Much of the final search was being conducted in eastern New Orleans. Crews probed areas of the city that just recently have been drained enough to allow ground searches -- neighborhoods that were closest to the fractured levees and bore the brunt of the floodwaters' force.
Should it be any surprise that most of the dead now being recovered in New Orleans are the elderly and children? Not when you think about it. It's no more surprising than the reality that most of the people who were left to fend for themselves in the floodwaters were poor (both the working and non-working varieties). It's the expected outcome of conservative policies that abandon the weakest -- economically or physically -- among us.
It's being said now that the rebuilding of New Orleans and the Gulf region is being turned in to a laboratory for a number of conservative policies, and there may be some truth in that.
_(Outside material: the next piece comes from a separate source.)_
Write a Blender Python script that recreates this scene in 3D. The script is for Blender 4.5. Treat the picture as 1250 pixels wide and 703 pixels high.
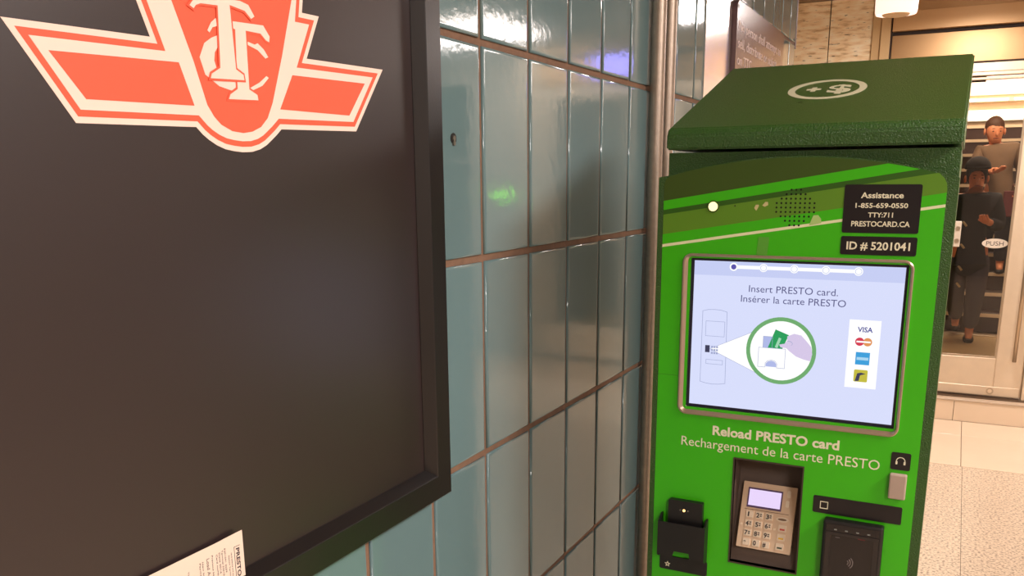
import bpy, bmesh, math, random
from mathutils import Vector, Matrix
from mathutils.geometry import tessellate_polygon
random.seed(4)
PI = math.pi
for o in list(bpy.data.objects): bpy.data.objects.remove(o)
COL = bpy.context.scene.collection
SC = bpy.context.scene

# ------------------------------------------------------------------ camera
F_PX, PITCH, ROLL, YAW, CY = 1059.42, 0.231445, -0.007364, -0.472905, 469.0
cam_d = bpy.data.cameras.new('camera'); cam = bpy.data.objects.new('camera', cam_d); COL.objects.link(cam)
cam_d.sensor_width = 36.0; cam_d.lens = F_PX / 1250 * 36.0
cam_d.shift_y = (CY - 351.5) / 1250; cam_d.clip_start = 0.02
cyw, syw = math.cos(YAW), math.sin(YAW)
fw = Vector((syw * math.cos(PITCH), cyw * math.cos(PITCH), -math.sin(PITCH)))
rt0 = Vector((cyw, -syw, 0)); up0 = rt0.cross(fw)
rt = math.cos(ROLL) * rt0 + math.sin(ROLL) * up0
up = -math.sin(ROLL) * rt0 + math.cos(ROLL) * up0
M = Matrix((rt, up, -fw)).transposed().to_4x4(); M.translation = (0, 0, 1.5)
cam.matrix_world = M
SC.camera = cam

# ------------------------------------------------------------------ world, exposure
w = bpy.data.worlds.new('world'); SC.world = w; w.use_nodes = True
w.node_tree.nodes['Background'].inputs[0].default_value = (1.0, 0.86, 0.7, 1)
w.node_tree.nodes['Background'].inputs[1].default_value = 0.25
SC.view_settings.view_transform = 'Standard'; SC.view_settings.look = 'None'
SC.view_settings.gamma = 1; SC.view_settings.exposure = 0.0; SC.view_settings.use_curve_mapping = False

def area(name, loc, size, power, color, rot=(0, 0, 0)):
    l = bpy.data.lights.new(name, 'AREA'); l.shape = 'RECTANGLE'; l.size, l.size_y = size
    l.energy = power; l.color = color
    o = bpy.data.objects.new(name, l); o.location = loc; o.rotation_euler = rot; COL.objects.link(o); return o
WARM = (1.0, 0.80, 0.60)
LIGHTS = [  # fixture centre x, y ; size ; power
    ((1.62, 5.35, 2.50), (0.85, 0.80), 30, (1.0, .91, .87)),
    ((1.45, 1.2, 2.68), (0.34, 1.25), 88, (1.0, .91, .87)),
    ((1.45, -1.4, 2.68), (0.34, 1.25), 76, (1.0, .91, .87)),
    ((-0.02, 5.2, 2.48), (0.30, 0.40), 24, (1.0, .91, .87)),
]
CEIL = 2.75
STAIR_POWER = 40

# ------------------------------------------------------------------ materials
def lin(c):
    f = lambda v: v / 12.92 if v <= 0.04045 else ((v + 0.055) / 1.055) ** 2.4
    return tuple(f(v / 255) for v in c) + (1,)
MATS = {}
def mat(name, rgb, rough=0.5, metal=0.0, spec=0.5, noise=None, bump=None, emit=None, rand=0.0, coat=0.0, srgb=True, emit_col=None):
    """noise=(scale, amount); bump=(scale, strength)"""
    if name in MATS: return MATS[name]
    m = bpy.data.materials.new(name); m.use_nodes = True; nt = m.node_tree; N = nt.nodes; L = nt.links
    p = N['Principled BSDF']; c = lin(rgb) if srgb else tuple(rgb) + (1,)
    p.inputs['Base Color'].default_value = c; p.inputs['Roughness'].default_value = rough
    p.inputs['Metallic'].default_value = metal; p.inputs['Specular IOR Level'].default_value = spec
    if coat: p.inputs['Coat Weight'].default_value = coat; p.inputs['Coat Roughness'].default_value = 0.05
    tc = N.new('ShaderNodeTexCoord')
    last = None
    if noise:
        n = N.new('ShaderNodeTexNoise'); n.inputs['Scale'].default_value = noise[0]; n.inputs['Detail'].default_value = 4
        L.new(tc.outputs['Object'], n.inputs['Vector'])
        mx = N.new('ShaderNodeMixRGB'); mx.blend_type = 'MIX'
        k = noise[1]
        mx.inputs[1].default_value = tuple(v * (1 - k) for v in c[:3]) + (1,); mx.inputs[2].default_value = tuple(min(1, v * (1 + k)) for v in c[:3]) + (1,)
        L.new(n.outputs[0], mx.inputs[0]); last = mx.outputs[0]
    if rand:
        oi = N.new('ShaderNodeObjectInfo'); mr = N.new('ShaderNodeMapRange')
        mr.inputs['To Min'].default_value = 1 - rand; mr.inputs['To Max'].default_value = 1 + rand
        L.new(oi.outputs['Random'], mr.inputs[0])
        mm = N.new('ShaderNodeVectorMath'); mm.operation = 'SCALE'
        if last: L.new(last, mm.inputs[0])
        else: mm.inputs[0].default_value = c[:3]
        L.new(mr.outputs[0], mm.inputs['Scale']); last = mm.outputs[0]
    if last: L.new(last, p.inputs['Base Color'])
    if bump:
        n2 = N.new('ShaderNodeTexNoise'); n2.inputs['Scale'].default_value = bump[0]; n2.inputs['Detail'].default_value = 3
        L.new(tc.outputs['Object'], n2.inputs['Vector'])
        b = N.new('ShaderNodeBump'); b.inputs['Strength'].default_value = bump[1]; b.inputs['Distance'].default_value = bump[2] if len(bump) > 2 else 0.001
        L.new(n2.outputs[0], b.inputs['Height']); L.new(b.outputs[0], p.inputs['Normal'])
    if emit is not None:
        p.inputs['Emission Color'].default_value = lin(emit_col) if emit_col else c
        p.inputs['Emission Strength'].default_value = emit
    MATS[name] = m; return m
def screen_mat(name, rgb, k=1.0):     # pixels of a lit display: they only emit
    if name in MATS: return MATS[name]
    m = mat(name, (6, 6, 8), rough=0.25, spec=0.3, emit=k, emit_col=rgb); return m
def glass_mat():
    m = bpy.data.materials.new('door_glass'); m.use_nodes = True; nt = m.node_tree; N = nt.nodes; L = nt.links
    for n in list(N): N.remove(n)
    out = N.new('ShaderNodeOutputMaterial'); t = N.new('ShaderNodeBsdfTransparent'); g = N.new('ShaderNodeBsdfGlossy')
    t.inputs[0].default_value = (0.90, 0.88, 0.84, 1); g.inputs['Roughness'].default_value = 0.02
    fr = N.new('ShaderNodeFresnel'); fr.inputs[0].default_value = 1.5
    mx = N.new('ShaderNodeMixShader'); L.new(fr.outputs[0], mx.inputs[0]); L.new(t.outputs[0], mx.inputs[1]); L.new(g.outputs[0], mx.inputs[2])
    L.new(mx.outputs[0], out.inputs[0]); return m

# ------------------------------------------------------------------ mesh helpers
def link(name, me, m=None, parent=None, loc=None, smooth=False):
    o = bpy.data.objects.new(name, me); COL.objects.link(o)
    if m is not None and not me.materials: me.materials.append(m)
    if parent is not None: o.parent = parent
    if loc: o.location = loc
    if smooth:
        for p in me.polygons: p.use_smooth = True
    return o
def from_bm(name, bm, m, parent=None, loc=None, smooth=False, recalc=True):
    if recalc: bmesh.ops.recalc_face_normals(bm, faces=bm.faces)
    me = bpy.data.meshes.new(name); bm.to_mesh(me); bm.free()
    return link(name, me, m, parent, loc, smooth)
def bevel_bm(bm, r, seg=2):
    if r > 0: bmesh.ops.bevel(bm, geom=list(bm.edges), offset=r, segments=seg, affect='EDGES', profile=0.5, clamp_overlap=True)
def box_into(bm, x0, x1, y0, y1, z0, z1):
    vs = [bm.verts.new((x, y, z)) for x in (x0, x1) for y in (y0, y1) for z in (z0, z1)]
    for f in ((0, 1, 3, 2), (4, 6, 7, 5), (0, 4, 5, 1), (2, 3, 7, 6), (0, 2, 6, 4), (1, 5, 7, 3)): bm.faces.new([vs[i] for i in f])
def box(name, x0, x1, y0, y1, z0, z1, m, parent=None, bev=0.0, seg=2):
    bm = bmesh.new(); box_into(bm, x0, x1, y0, y1, z0, z1); bevel_bm(bm, bev, seg)
    o = from_bm(name, bm, m, parent)
    return o
def boxes(name, lst, m, parent=None, bev=0.0):
    bm = bmesh.new()
    for b in lst: box_into(bm, *b)
    bevel_bm(bm, bev, 1)
    return from_bm(name, bm, m, parent)
def fill_loops(bm, loops, to3):
    """flat filled region from an outer loop and hole loops; returns faces"""
    edges = []
    for lp in loops:
        vs = [bm.verts.new(to3(*p)) for p in lp]
        for i in range(len(vs)): edges.append(bm.edges.new((vs[i], vs[(i + 1) % len(vs)])))
    r = bmesh.ops.triangle_fill(bm, use_beauty=True, use_dissolve=False, edges=edges)
    return [g for g in r['geom'] if isinstance(g, bmesh.types.BMFace)]
def prism(name, loops, to3, ext, m, parent=None, bev=0.0):
    """loops in (u,v); to3 maps them to 3-D; ext = extrusion vector"""
    if loops and not isinstance(loops[0][0], (tuple, list)): loops = [loops]
    bm = bmesh.new(); fs = fill_loops(bm, loops, to3)
    r = bmesh.ops.extrude_face_region(bm, geom=fs)
    bmesh.ops.translate(bm, verts=[v for v in r['geom'] if isinstance(v, bmesh.types.BMVert)], vec=Vector(ext))
    if bev:
        es = [e for e in bm.edges if len(e.link_faces) == 2 and e.calc_face_angle(0) > 0.5]
        bmesh.ops.bevel(bm, geom=es, offset=bev, segments=2, affect='EDGES', clamp_overlap=True)
    return from_bm(name, bm, m, parent)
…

But to some degree -- as with the rest of the country -- New Orleans already was laboratory for conservative policies and theories. It's just that the results were seen there sooner than everyone else.
It's no shock that most of the dead in New Orleans were among the "weakest of the week," those who were too old or infirm to fend for themselves, and those who were too young to fend for themselves if separated from parents or other adults. That's the expected outcome of a philosophy that basically boils down to "survival of the fittest"; in the case those physically and economically "fit" enough to get themselves out of the way of the hurricane.
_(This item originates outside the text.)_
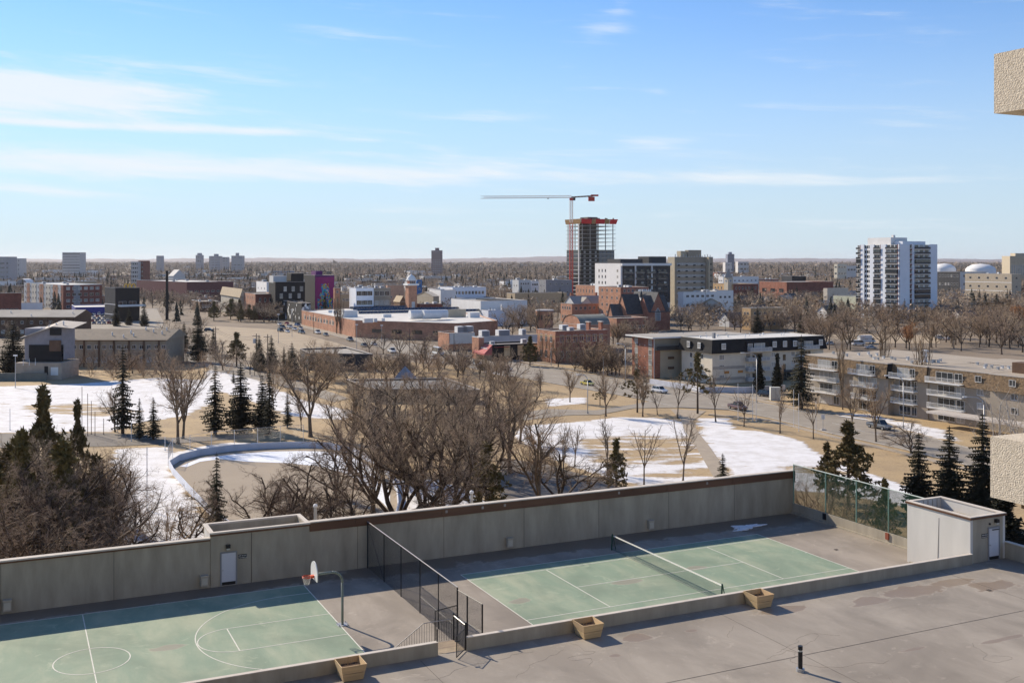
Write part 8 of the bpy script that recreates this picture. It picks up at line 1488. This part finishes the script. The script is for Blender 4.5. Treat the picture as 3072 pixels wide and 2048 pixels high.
# hills at the skyline
def hills():
    V = []; Fc = []; n = 260; m_ = 8; r_ = np.random.default_rng(4); prof = []
    ph = r_.uniform(0, 6.28, 12)
    for i in range(n):
        u = -400 + 3900 * i / (n - 1); g = lambda c, w: math.exp(-((u - c) / w) ** 2)
        up = 5.0 + 6.5 * g(1650, 110) + 2 * g(1500, 200) + 3.5 * g(840, 120) + 1.5 * g(620, 90) + .8 * math.sin(u / 37 + ph[0]) + .5 * math.sin(u / 13 + ph[1]) + .35 * math.sin(u / 5.1 + ph[2]) + 1.5 * g(2450, 400) - .8 * g(2900, 200)
        prof.append((u, up))
    for j in range(m_):
        y = 11500 + j * 700; f = math.sin(math.pi * j / (m_ - 1))
        for (u, up) in prof: V.append(((u - CX) / F * y, y, -2 + f * (HC + up / F * 13900)))
    for j in range(m_ - 1):
        for i in range(n - 1): a = j * n + i; Fc.append((a, a + 1, a + n + 1, a + n))
    return struct(ob('hills', fast_mesh('hills', V, Fc, [mat('wooded_hill', (.2, .17, .17), var=.3, scale=.004, detail=9)], smooth=True)))
hills()
# ---------------------------------------------------------------- haze
def haze():
    b = MB(); b.box(-9000, 9000, -300, 17000, -1.2, 110, None); me = bpy.data.meshes.new('haze'); me.from_pydata(b.v, [], b.f)
    m = bpy.data.materials.new('pale_air'); m.use_nodes = True; nt = m.node_tree; nt.nodes.clear(); o = nt.nodes.new('ShaderNodeOutputMaterial'); v = nt.nodes.new('ShaderNodeVolumePrincipled')
    v.inputs['Color'].default_value = (.95, .92, .95, 1); v.inputs['Density'].default_value = HAZE_DENSITY; v.inputs['Anisotropy'].default_value = .3; nt.links.new(v.outputs[0], o.inputs['Volume']); me.materials.append(m)
    stuff(ob('haze', me), label='thin blue-grey air fading the far city and hills', cat='haze')
HAZE_DENSITY = .000026
haze()
# ---------------------------------------------------------------- say where look-alikes stand
LAND = [('striped slab on the skyline', 214, 800), ('black modern restaurant', 366, 900), ('tall black chimney stack', 501, 880), ('old pale hipped-roof building', 694, 910), ('black hotel', 860, 890), ('mural wall', 974, 880), ('grey school building', 1100, 900), ('domed brick tower', 1233, 890), ('white box hall', 1465, 930), ('brown skyline tower', 1309, 800), ('round brick turret', 1634, 970), ('unfinished tower', 1772, 850), ('brick church', 1960, 930), ('beige slab tower', 2070, 870), ('clock tower', 2185, 850), ('tan brick apartment house', 2290, 950), ('black cladded box above the arcade', 2380, 840), ('white balcony tower', 2692, 890), ('orange-leaved tree', 2728, 1010), ('box truck', 2600, 1020), ('wide orange-leaved tree', 2985, 930), ('white dome roofs', 2900, 800), ('red awning', 1458, 1045), ('shuttle bus', 1314, 1060), ('brick hall', 1700, 1040), ('pavilion', 1000, 1050), ('low hall', 1200, 1140), ('grey gabled townhouse', 130, 1050), ('transformer pole', 769, 1060), ('yellow car', 1762, 1150), ('tallest narrow spruce', 368, 1180), ('mansard block', 2250, 1080)]
SHORT = {'trees behind the shingled block': 'bare tree behind the shingled block', 'trees behind the mansard block': 'bare tree behind the mansard block', 'thicket by the old brick building': 'thicket tree by the old brick building', 'trees round the brick turret': 'bare tree near the brick turret', 'trees in front of the church': 'bare tree before the brick church', 'trees before the old town buildings': 'tree before the old town buildings', 'willow hedge before the townhouses': 'tan bushy willow before the townhouses', 'trees between the hall and the avenue': 'brown tree between hall and avenue', 'trees at the foot of the white tower': 'tree at the white tower foot', 'trees among the houses behind the church': 'tree among houses behind the church', 'trees behind the white hall': 'tree behind the white hall', 'trees between the two townhouse rows': 'bare tree between the townhouse rows', 'trees by the power poles': 'small bare tree near the power poles', 'trees along the side street': 'tree lining the far side street', 'trees at the edge of the gritty lot': 'small tree at the gritty lot edge', 'trees along the snowy lane': 'bare tree along the snowy lane', 'trees on the near avenue verge': 'bare tree on the near verge', 'trees among the left commercial blocks': 'bare tree among left commercial blocks', 'trees left of the low hall': 'bare tree left of the low hall'}
def relabel():
    seen = {}
    for o in SC.objects:
        if o.parent is None and 'label' in o and 'group' in o: seen.setdefault(o['label'], []).append(o)
    for lb, L_ in seen.items():
        if len(L_) < 2 or lb.startswith('slim grey lamp') : continue
        for o in L_:
            u, v = PX(o.location[0], o.location[1]); g = o['group']; base = SHORT.get(g)
            kind = o.name.split('.')[0]
            if base is None:
                base = ' '.join(lb.replace(' in the low blocks', '').replace(' half hidden by bare trees', '').replace('commercial ', '').split()[:9]) if 'building' in kind or 'house' in kind else lb
                if kind in ('commercial_building', 'gabled_house'): w = lb.split(); base = ' '.join(w[:3 if kind == 'gabled_house' else 4]).replace(' flat-roofed', ' flat-roofed') + (' building' if kind == 'commercial_building' and 'building' not in w[:4] else '')
                elif 'car' in kind: base = lb.replace('crowded ', '').replace('blue ', '')
            elif kind in ('spruce_tree', 'pine_tree', 'poplar_tree', 'bare_shrub'): base = base.replace('bare tree', kind.replace('_', ' ')).replace('brown tree', kind.replace('_', ' ')); base = base if kind.split('_')[0] in base else kind.split('_')[0] + ' ' + base
            best = min((q for q in LAND if q[0] not in base), key=lambda q: (q[1] - u) ** 2 + 2 * (q[2] - v) ** 2); du = u - best[1]; a = abs(du)
            rel = ('just ' if a < 45 else '' if a < 150 else 'well ') + ('left of' if du < 0 else 'right of') if a > 14 else ('in front of' if v > best[2] else 'behind')
            new = base + ', ' + rel + ' the ' + best[0]
            if len(new.split()) <= 16: o['label'] = new
relabel()
import OpenImageIO as oiio, sys
b=oiio.ImageBuf('/workdir/render_main.png'); s=b.spec()
k=s.width/3072
for n,(u,v) in dict(skytop=(1300,15),skymid=(1700,300),sky600=(2200,620),hor=(1200,740),deck=(2200,1900),terr2=(2800,1950),wallshade=(300,1760),wallmid=(1700,1500),booth=(2820,1600),green=(1700,1800),greenshade=(400,1850),snow=(1900,1280),snowR=(2400,1380),leftsnow=(150,1200),courtconc=(1080,1850),grass=(2150,1238),road=(2400,1255),balc=(3030,250),farwood=(1500,815)).items():
    p=b.getpixel(int(u*k),int(v*k)); print(n,[int(round(x*255)) for x in p[:3]])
It's the logical outcome of mindset founded in social darwinism, which fits right in with the conservative "wealth is well-being is virtue" ideal I mentioned earlier. It's not just the physically or economically strong that survive (indeed that should survive, according to this POV), but the morally strong as well, because economic strength (manifested as material well-being, and the ability to move out of harms way) implies moral strength. Thus, poverty implies moral weakness.
And there is no obligation on the part of the morally strong to save the morally weak, because moral weakness is always a choice. The poor, then, have it coming. That the dead being recovered in New Orleans now simply had the misfortune of being old and poor, or being born into poverty, doesn't figure into the equation somehow.
The old and poor should have simply made better choices in their youth. The young and poor, well they should have been born into wealthier families. Of course that means their inherited poverty was no more deserved than someone else's inherited wealth. But it doesn't make them any less dead.